Fredrik Domhagen, Paula Wahlgren
Year:
2017
Languages: English | Pages: 11 pp
Bibliographic info:
38th AIVC Conference "Ventilating healthy low-energy buildings", Nottingham, UK, 13-14 September 2017

The airtightness of buildings is important for several reasons, such as being a prerequisite for low-energy buildings and for a healthy indoor air quality (without i.e. mould or radon). The airtightness of buildings can vary over time and investigations are made on these variations due to moisture induced movements in wooden constructions, and subsequent consequences, using both measurements and numerical simulations.
Measurements were performed in a wooden guest house that was built in a laboratory hall with an approximate relative humidity of 30 %. The guest house was designed with a wind barrier but without a moisture barrier, and with a majority of the leakages situated in the wall/floor connection. The relative humidity in the guest house was varied so that the indoor relative humidity was kept at 90 % during 8 days and then decreased to 25 % during 7 days. This variation in moisture content in the wooden part can also illustrate the built in moisture in construction timber (starting at a moisture content of 16%).

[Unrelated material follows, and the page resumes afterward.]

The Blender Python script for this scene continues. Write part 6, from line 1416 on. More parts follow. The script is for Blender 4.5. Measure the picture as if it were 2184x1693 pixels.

The air permeability was measured frequently during both periods and showed a change in air permeability from 0.74 l/sm2 to 1.21 l/sm2 at 50 Pa pressure difference. Consequently, for a wooden construction with a moisture dependent air permeability, it is easier to fulfill airtightness demands (checked by measurements), when the building is just erected, compared to a couple of months later.
Numerical simulations on the moisture induced leakage variations and the impact of the resulting variation in air permeability are performed in Simulink and MATLAB. Air leakage is calculated using a set of object oriented functions within the MATLAB environment. These functions follow the same mathematical principle as presented in the airflow simulation software CONTAM. The simulations are made for the climate of Gothenburg in south-west part of Sweden. Results show, among other things, that the orientation of the building is decisive for the magnitude of the total exfiltration rate and that air leakage from the indoor environment up to the cold attic is higher during winter months compared to summer months.